Hard Sell is everything but
David Berry – Vue March 15-21
If “Fringe play” isn’t already an established sub-genre of theatre, we need to get on the case of whoever it is that classifies the species of art.
Not plays that show at a Fringe, mind you, but plays built specifically for the ADHD summertime theatre set. Modest production values; quick, crackling pace; generally leaning on comedy and/or outrageousness of some kind over contemplation: these plays are made to be watched in (hopefully) air-conditioned theatres while salivating over beer gardens and elephant ears – in-out, laugh-gasps, clap cheer and do it all again in 15 minutes.
There’s absolutely nothing wrong with that particular format – I only bring it up because, as far as exemplars of the Fringe play go, Craig Baxter’s Hard Sell might as well be a textbook. Though Trevor Schmidt’s NLT production has gussied up the values considerably – and to pleasing effect – this play, with its hard-boiled cops at each other’s throats, half-gimmicky role-playing to solve a murder case and closing-in-on-the-top spitting obscenity, is like early summertime, with the aimless kind of fun that implies.
It’s not to say there’s nothing extra going on in Hard Sell – there’s a little bit of meta commentary on acting, and some perfunctory stabs at class dynamics – but nevertheless the broader the better, something Schmidt seems to realize to full effect.
Dave Clarke’s Detective Sergeant Filth, the lead investigator in this murder mystery, is an overcooked asshole, equally at home masturbating the change in his pocket while he breathes down the neck of his pretty, silent witness as he is firing shots across his partner’s, Detective Constable Pig’s (Mark Stubbings), bow, from questioning his sexuality to bastardizing the syllables in cun-stable.
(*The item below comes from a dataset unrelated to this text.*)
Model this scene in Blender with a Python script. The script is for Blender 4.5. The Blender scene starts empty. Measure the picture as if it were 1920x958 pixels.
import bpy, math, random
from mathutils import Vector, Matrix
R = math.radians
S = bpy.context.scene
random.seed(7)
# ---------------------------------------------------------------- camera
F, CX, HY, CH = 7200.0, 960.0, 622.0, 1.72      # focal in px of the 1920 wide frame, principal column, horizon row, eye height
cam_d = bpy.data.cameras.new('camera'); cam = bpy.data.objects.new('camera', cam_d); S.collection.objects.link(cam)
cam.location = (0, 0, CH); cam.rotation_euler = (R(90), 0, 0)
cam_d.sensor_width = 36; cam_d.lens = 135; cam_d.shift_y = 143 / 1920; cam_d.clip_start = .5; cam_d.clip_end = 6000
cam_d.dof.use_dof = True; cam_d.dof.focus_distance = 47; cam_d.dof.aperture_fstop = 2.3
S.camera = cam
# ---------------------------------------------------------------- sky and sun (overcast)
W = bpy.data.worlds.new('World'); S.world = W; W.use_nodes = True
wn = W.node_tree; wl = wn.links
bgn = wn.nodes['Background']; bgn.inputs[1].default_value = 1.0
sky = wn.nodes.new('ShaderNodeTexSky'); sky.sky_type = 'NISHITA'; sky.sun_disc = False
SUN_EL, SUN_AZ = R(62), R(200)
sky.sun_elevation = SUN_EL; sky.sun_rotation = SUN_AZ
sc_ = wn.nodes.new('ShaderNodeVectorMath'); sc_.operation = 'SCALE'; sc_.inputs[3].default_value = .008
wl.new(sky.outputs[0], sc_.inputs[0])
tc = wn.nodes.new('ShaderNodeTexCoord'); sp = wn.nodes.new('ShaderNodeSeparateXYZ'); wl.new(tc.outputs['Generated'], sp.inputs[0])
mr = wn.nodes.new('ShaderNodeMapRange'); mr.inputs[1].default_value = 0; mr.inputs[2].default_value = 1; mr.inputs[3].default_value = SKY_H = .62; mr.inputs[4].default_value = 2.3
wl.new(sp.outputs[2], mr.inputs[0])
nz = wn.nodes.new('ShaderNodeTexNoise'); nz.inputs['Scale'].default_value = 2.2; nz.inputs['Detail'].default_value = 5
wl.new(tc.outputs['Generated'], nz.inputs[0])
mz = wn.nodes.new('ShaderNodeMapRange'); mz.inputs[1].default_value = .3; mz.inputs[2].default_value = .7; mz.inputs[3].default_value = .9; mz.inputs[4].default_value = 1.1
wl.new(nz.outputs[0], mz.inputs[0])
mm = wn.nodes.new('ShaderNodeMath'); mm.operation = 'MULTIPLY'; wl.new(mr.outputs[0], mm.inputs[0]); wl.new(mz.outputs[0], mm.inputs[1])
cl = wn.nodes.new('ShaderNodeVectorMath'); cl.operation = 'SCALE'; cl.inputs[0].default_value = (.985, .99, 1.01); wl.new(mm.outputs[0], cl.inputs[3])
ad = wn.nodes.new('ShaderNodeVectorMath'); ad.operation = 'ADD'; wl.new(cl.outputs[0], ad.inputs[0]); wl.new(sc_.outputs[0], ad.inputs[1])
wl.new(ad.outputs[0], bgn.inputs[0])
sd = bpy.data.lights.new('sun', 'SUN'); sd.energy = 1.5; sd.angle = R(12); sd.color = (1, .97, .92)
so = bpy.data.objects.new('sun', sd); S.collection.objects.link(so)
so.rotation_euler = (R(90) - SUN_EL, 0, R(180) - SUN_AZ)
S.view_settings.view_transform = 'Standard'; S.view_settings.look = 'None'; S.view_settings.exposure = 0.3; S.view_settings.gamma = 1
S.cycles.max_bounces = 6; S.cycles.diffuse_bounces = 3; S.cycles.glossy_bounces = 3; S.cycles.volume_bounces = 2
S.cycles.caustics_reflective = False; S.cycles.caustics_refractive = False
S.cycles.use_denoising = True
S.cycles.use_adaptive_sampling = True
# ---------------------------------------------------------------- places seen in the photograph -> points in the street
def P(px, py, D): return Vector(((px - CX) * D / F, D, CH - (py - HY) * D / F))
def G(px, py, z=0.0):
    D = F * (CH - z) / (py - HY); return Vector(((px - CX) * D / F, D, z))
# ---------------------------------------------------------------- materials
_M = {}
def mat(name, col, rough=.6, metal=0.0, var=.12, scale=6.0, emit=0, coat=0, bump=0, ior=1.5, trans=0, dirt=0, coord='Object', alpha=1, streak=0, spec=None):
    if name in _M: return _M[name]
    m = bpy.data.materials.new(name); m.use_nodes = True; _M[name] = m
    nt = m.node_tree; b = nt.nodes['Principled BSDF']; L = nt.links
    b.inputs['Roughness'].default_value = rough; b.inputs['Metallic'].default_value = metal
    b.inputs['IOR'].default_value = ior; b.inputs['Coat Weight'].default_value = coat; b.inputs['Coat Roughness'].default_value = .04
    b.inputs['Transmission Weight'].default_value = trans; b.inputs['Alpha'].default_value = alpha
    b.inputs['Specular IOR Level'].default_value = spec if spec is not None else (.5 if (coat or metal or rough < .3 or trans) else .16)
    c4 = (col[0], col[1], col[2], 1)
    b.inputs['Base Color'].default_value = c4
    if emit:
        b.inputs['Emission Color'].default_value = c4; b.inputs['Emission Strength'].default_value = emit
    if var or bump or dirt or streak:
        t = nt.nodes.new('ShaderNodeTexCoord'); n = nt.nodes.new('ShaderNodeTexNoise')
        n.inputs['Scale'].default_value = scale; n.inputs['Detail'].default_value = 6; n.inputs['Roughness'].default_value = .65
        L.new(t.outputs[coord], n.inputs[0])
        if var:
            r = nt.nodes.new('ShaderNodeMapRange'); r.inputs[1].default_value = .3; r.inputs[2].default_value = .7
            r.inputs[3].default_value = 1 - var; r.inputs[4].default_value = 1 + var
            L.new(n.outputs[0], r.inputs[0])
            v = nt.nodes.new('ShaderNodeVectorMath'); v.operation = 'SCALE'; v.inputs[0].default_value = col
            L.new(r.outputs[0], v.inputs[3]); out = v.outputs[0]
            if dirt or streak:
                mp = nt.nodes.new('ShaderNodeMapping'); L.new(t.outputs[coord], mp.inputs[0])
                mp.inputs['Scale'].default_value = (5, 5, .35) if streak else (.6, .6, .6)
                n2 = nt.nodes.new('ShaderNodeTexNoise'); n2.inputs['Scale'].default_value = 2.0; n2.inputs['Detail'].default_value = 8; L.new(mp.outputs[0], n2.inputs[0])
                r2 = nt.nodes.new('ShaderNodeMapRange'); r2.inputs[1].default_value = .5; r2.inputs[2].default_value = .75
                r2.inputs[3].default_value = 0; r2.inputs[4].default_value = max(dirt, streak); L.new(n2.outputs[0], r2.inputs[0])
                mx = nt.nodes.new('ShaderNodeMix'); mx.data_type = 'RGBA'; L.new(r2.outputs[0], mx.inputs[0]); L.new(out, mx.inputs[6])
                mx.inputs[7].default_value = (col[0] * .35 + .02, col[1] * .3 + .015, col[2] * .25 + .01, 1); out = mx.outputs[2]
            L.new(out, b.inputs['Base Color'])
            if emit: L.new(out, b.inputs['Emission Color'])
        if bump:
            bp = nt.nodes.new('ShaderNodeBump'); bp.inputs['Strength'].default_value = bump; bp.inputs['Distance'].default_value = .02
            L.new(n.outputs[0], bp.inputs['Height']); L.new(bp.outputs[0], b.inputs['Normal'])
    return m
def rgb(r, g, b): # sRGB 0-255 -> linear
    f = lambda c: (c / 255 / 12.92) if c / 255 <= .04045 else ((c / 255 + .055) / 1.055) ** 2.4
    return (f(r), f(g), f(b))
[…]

Stubbings took a bit longer to get a bead on his uptight dogooder, likely because he had less to play with through the first half, but he settled in admirably, bubbling up with the right amount of seething to make exchanges uncomfortable but still maintaining a soft enough side to make a speech about his deceased mother hit the heart (all the more admirable considering most of the play is aimed at the groin).
The centerpiece is an extended role-laying sequence wherein Pig and Filth act out the various principles in an effort to solve the crime – it’s readily apparent all three men had plenty of fun putting together this sequence. From Filth alternatively hitting on and portraying a slinky, Sharon Stone-esque witness to Pig increasingly playing with his lead detective’s thick head, these scenes crack like the best of high-impact Fringe drama, fun and ominous all at once.
After that, all that’s left is a twist ending, and while I won’t spoil it here, suffice to say, it too has the type of pop that will leave you sousing it out on your way to the green onion cakes.